7-) Senaryo: Geldik en önemli kısma. Burada stüdyoyu mu
suçlamamız gerek bilmiyoruz, ama “The Amazing Spider-Man”in hikayesinde birçok
soru cevaplanmıyor, birkaç sahne de havada kalmış izlenimi veriyor. Ayrıca
karakterler ve aralarındaki ilişkiler “Spider-Man”de çok daha iyiydi. Lakin
dediğimiz gibi burada suçlu senaristler ve(ya) yönetmenden ziyade kurgu işine
karışıp duran yapımcılar da olabilir. O zamanlar ününe ün katan David Koepp’in
“Spider-Man” için yazdığı senaryo ise cidden iyi bir işti ve Sam Raimi’nin
yaratıcılığıyla da birleşince ilk Örümcek-Adam uyarlaması çok konuşulan birçok
sahneye sahip oldu. Ama “The Amazing Spider-Man”in senaryosunun daha ‘gerçekçi’

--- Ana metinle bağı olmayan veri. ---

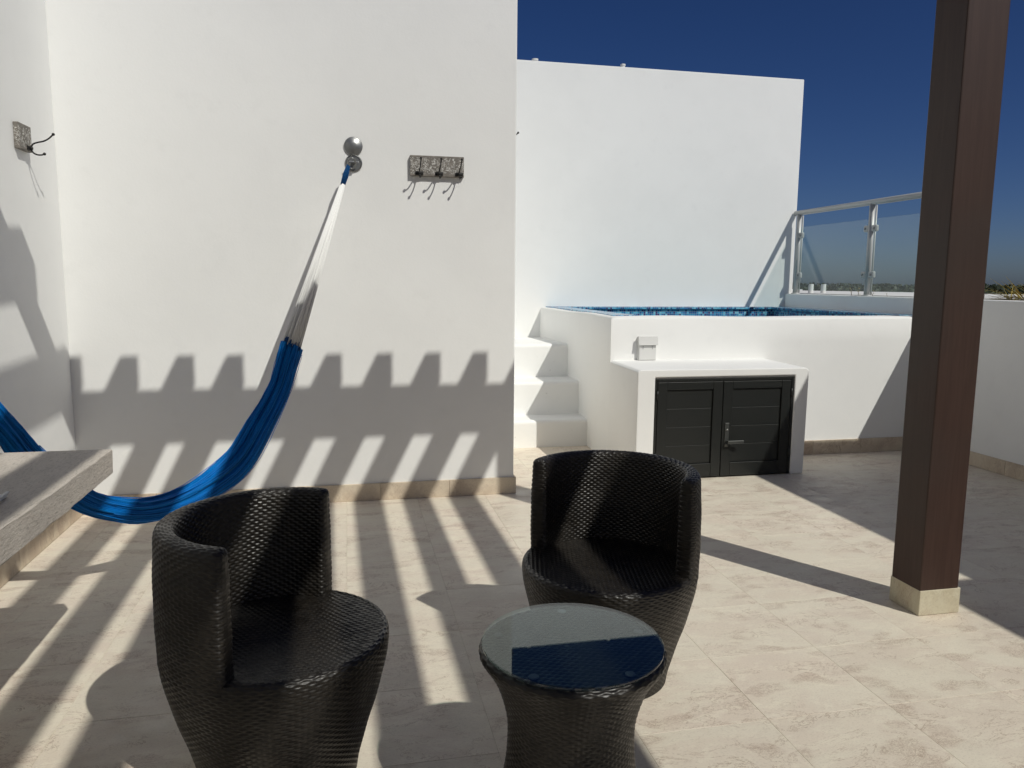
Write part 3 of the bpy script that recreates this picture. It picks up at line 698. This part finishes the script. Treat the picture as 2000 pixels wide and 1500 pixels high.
for i, p in enumerate(path):
    d = (path[min(i+1, len(path)-1)]-path[max(i-1, 0)]).normalized(); a = nrm; b = d.cross(a).normalized(); s = i*0.02
    for k in range(K):
        t = 2*math.pi*k/K
        f = 1 + .11*math.sin(5*t+phs[0]+s*.8) + .10*math.sin(9*t+phs[1]-s*.7) + .09*math.sin(14*t+phs[2]+s*.9) + .06*math.sin(23*t+phs[3]+s*.6) + .02*math.sin(37*t+s) + .012*math.sin(50*s*math.pi+3*t)
        sag = 0.10*math.sin(s*4+1.3)*math.cos(2*t)
        verts.append(p + (b*math.cos(t)*(1+sag) + a*math.sin(t)*0.62)*rad[i]*f)
me = bpy.data.meshes.new('hammock_bed'); fcs = [(i*K+k, i*K+(k+1) % K, (i+1)*K+(k+1) % K, (i+1)*K+k) for i in range(len(path)-1) for k in range(K)]
me.from_pydata([tuple(v) for v in verts], [], fcs); me.update()
uvl = me.uv_layers.new(name='UVMap'); uvs = []
for i in range(len(path)-1):
    for k in range(K): uvs += [k/K, i*0.012, (k+1)/K, i*0.012, (k+1)/K, (i+1)*0.012, k/K, (i+1)*0.012]
uvl.data.foreach_set('uv', uvs)
o = link('hammock_bed', me, M['blue'], hm, smooth=True); place(o, hm)
# loose cords lying along the net
r5 = random.Random(9); bm = bmesh.new()
for q in range(84):
    t0 = r5.uniform(0, 6.283); dr = r5.uniform(-.5, .5); amp = r5.uniform(.98, 1.07); i0 = r5.randrange(0, 12); i1 = len(path)-1-r5.randrange(0, 30)
    if r5.random() < .45: i0 = r5.randrange(0, len(path)-90); i1 = i0+r5.randrange(40, 90)
    pts = []
    for i in range(i0, i1, 5):
        t = t0+dr*i/len(path); k = int(t/(2*math.pi)*K) % K
        v = verts[i*K+k]; pts.append(path[i]+(v-path[i])*(amp+.035*math.sin(i*.13+q)))
    tube_bm(bm, pts, 0.0021, 4)
place(link('loose_cords', bm_mesh('loose_cords', bm), M['blue2'], hm, smooth=True, kind='stuff'), hm)
# a ragged band of loops where the net starts
r4 = random.Random(5); bm = bmesh.new()
d0 = (path[1]-path[0]).normalized(); b0 = d0.cross(nrm).normalized(); tops = []
for k in range(30):
    t = 2*math.pi*k/30; q = path[0] + (b0*math.cos(t)+nrm*math.sin(t)*.62)*rad[0]*r4.uniform(.72, 1.0)
    e = q - d0*r4.uniform(0.0, .035); tops.append(e); tube_bm(bm, [q+d0*.02, q, e], [.006, .005, .004], 6)
place(link('net_loops', bm_mesh('net_loops', bm), M['bluec'], hm, smooth=True), hm)
knot = HK + (Vector(HP[0])-HK).normalized()*0.135
bm = bmesh.new()
for k in range(150):
    t_ = 2*math.pi*(k*0.381966); rr0 = math.sqrt((k+.5)/150)
    e = tops[k % 30] if k % 4 == 0 else path[0]+(b0*math.cos(t_)*rr0+nrm*math.sin(t_)*.6*rr0)*rad[0]*.97+d0*.01
    a = knot + (b0*math.cos(t_)*rr0+nrm*math.sin(t_)*rr0)*0.014
    mid_ = (a+e)/2 + (b0*r4.uniform(-1, 1)+nrm*r4.uniform(-1, 1))*0.003 + Vector((0, 0, -.004))
    tube_bm(bm, [a, mid_, e], 0.0026, 5)
place(link('white_strings', bm_mesh('white_strings', bm), M['string'], hm, smooth=True), hm)
dk = (knot-HK).normalized(); bm = bmesh.new(); sd = dk.cross(nrm).normalized()
for k in range(7):
    ofs = (k-3)/3.0; a = HK+Vector((0, -.004*abs(ofs), .002)) + sd*.010*ofs; c = knot+sd*.014*ofs+nrm*r4.uniform(-.008, .008)+dk*r4.uniform(0.0, .014)
    tube_bm(bm, [a, (a+c)/2+sd*.008*ofs, c], 0.0045, 7)
place(link('cord_eye', bm_mesh('cord_eye', bm), M['bluec'], hm, smooth=True), hm)
# second end: strings to the hook on the side wall
HL = Vector((-1.63, 3.26, 2.12)); bm = bmesh.new(); pe = path[-1]; de = (path[-1]-path[-2]).normalized(); be = de.cross(nrm).normalized()
for k in range(34):
    t = 2*math.pi*k/34; tube_bm(bm, [pe+(be*math.cos(t)+nrm*math.sin(t)*.62)*rad[-1]*.95-de*.01, HL+(pe-HL).normalized()*.13+(be*r4.uniform(-1, 1))*.012], .0022, 5)
place(link('white_strings', bm_mesh('white_strings', bm), M['string'], hm, smooth=True), hm)
bm = bmesh.new()
for k in range(6): tube_bm(bm, [HL+Vector((0, 0, 0))+be*.006*(k-2.5), HL+(pe-HL).normalized()*.14+be*.006*(k-2.5)], .0045, 7)
place(link('cord_eye', bm_mesh('cord_eye', bm), M['bluec'], hm, smooth=True), hm)

def hammock_hook(loc, axis, lab):
    # local frame: wall at y=0, outwards is -y
    t = empty('hammock_hook', loc, {'Y': 0, 'X': R(90)}[axis], label=lab, cat='hook', group='chrome hammock hooks')
    bm = bmesh.new(); lathe_bm(bm, [(0.054, -0.0005), (0.055, -.006), (0.050, -.010), (0.046, -.004), (0.012, -.0035)], 40, 'Y', (0, 0, 0))
    link('wall_cup', bm_mesh('wall_cup', bm), M['chrome'], t, smooth=False)
    bm = bmesh.new(); lathe_bm(bm, [(0.058, 0.0), (0.059, -.005), (0.055, -.008), (0.050, -.009), (0.047, -.009), (0.044, -.012), (0.036, -.0125), (0.032, -.0155), (0.018, -.018), (0.004, -.019)], 44, 'Y', (0.0, -.003, 0.106))
    link('hinged_cover', bm_mesh('hinged_cover', bm), M['chrome'], t, smooth=True)
    bm = bmesh.new(); lathe_bm(bm, [(.010, -.004), (.010, -.03)], 14, 'Y', (0, 0, .005)); add_box(bm, -.030, .030, -.050, -.034, -.004, .006, .002); link('cross_pin', bm_mesh('cross_pin', bm), M['steel'], t)
    bm = bmesh.new(); pts = [(-.012+.024*math.cos(a), -.05-.018*math.sin(a)*1.2, -.008+.030*math.sin(a)) for a in [2*math.pi*q/20 for q in range(21)]]
    tube_bm(bm, pts, .0045, 8, False); link('ring', bm_mesh('ring', bm), M['chrome'], t, smooth=True)
    return t
hammock_hook((0.058, 5.2, 2.247), 'Y', 'chrome wall hook with its round cover flipped up, holding the hammock end')
h2 = hammock_hook((-1.69, 3.27, 2.15), 'X', 'chrome hammock hook on the side wall just outside the left edge')

# ------------------------------------------------------------------ coat hook boards
def hook_mesh():
    bm = bmesh.new()        # local: wall board face at y=0, outwards -y
    add_box(bm, -.026, .026, -.008, 0, -.012, .012, .003)
    lathe_bm(bm, [(.011, -.008), (.010, -.018), (.005, -.021)], 12, 'Y', (0, 0, 0))
    up_ = [(0, -.012, .004), (0, -.022, .022), (0, -.045, .032), (0, -.075, .040), (0, -.100, .054), (0, -.125, .078)]
    dn = [(0, -.012, -.006), (0, -.020, -.022), (0, -.038, -.032), (0, -.060, -.033), (0, -.075, -.027)]
    for P in (up_, dn):
        q = catmull(P, 5); tube_bm(bm, q, .0042, 8); e = q[-1]
        bmesh.ops.create_uvsphere(bm, u_segments=12, v_segments=8, radius=.008, matrix=Matrix.Translation(e))
    return bm_mesh('hook', bm)
hk_me = hook_mesh()
def rack(loc, rz, w, h, xs, lab, d=0.027):
    t = empty('coat_rack', loc, rz, label=lab, cat='coat rack', group='carved coat hook boards')
    bm = bmesh.new(); add_box(bm, -w/2, w/2, -d, 0, -h/2, h/2, .003); link('board', bm_mesh('board', bm), M['board'], t)
    for x in xs:
        link('hook', hk_me, M['black'], t, loc=(x, -d, -h/2+.018), smooth=True)
    return t
rack((0.597, 5.1995, 2.245), 0, 0.355, 0.132, (-.118, .012, .145), 'carved whitewashed board with three black iron hooks on the hammock wall')
rack((-1.6895, 4.675, 2.238), R(90), 0.165, 0.135, (.035,), 'small carved board with one black double hook on the left side wall')
rack((1.1355, 5.84, 2.58), R(90), 0.16, 0.13, (0.0,), 'sliver of a hook board on the edge of the hammock wall by the pool')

olması, bazı diyalogların (Levrek ile ilgili diyaloglar gibi) öykü hızlı hızlı
ilerlese de zekice yazılmış olması gibi faktörler ikinci uyarlamanın artı
hanesine yazılıyor bize göre. Yani “Spider-Man”in senaryosu daha derli toplu
görünse de “The Amazing Spider-Man” için yazılan senaryo da selefinin çok
gerisinde değil.
“The Amazing Spider-Man”in de Sam Raimi’nin uyarlaması gibi
bir üçleme haline geleceği kesin. Mark Webb de umut veren bir ilk filme imza
atmış ki film hakkında yapılan eleştiriler de bunu doğrular nitelikte. Ancak
iki yapım karşılaştırıldığında, “The Amazing Spider-Man”in “Spider-Man”in
gerisinde kaldığı ister istemez fark ediliyor. Yine de “The Amazing Spider-Man
2”nun tıpkı ilk üçlemede olduğu gibi ilk filmi aşmasını ümit ediyoruz.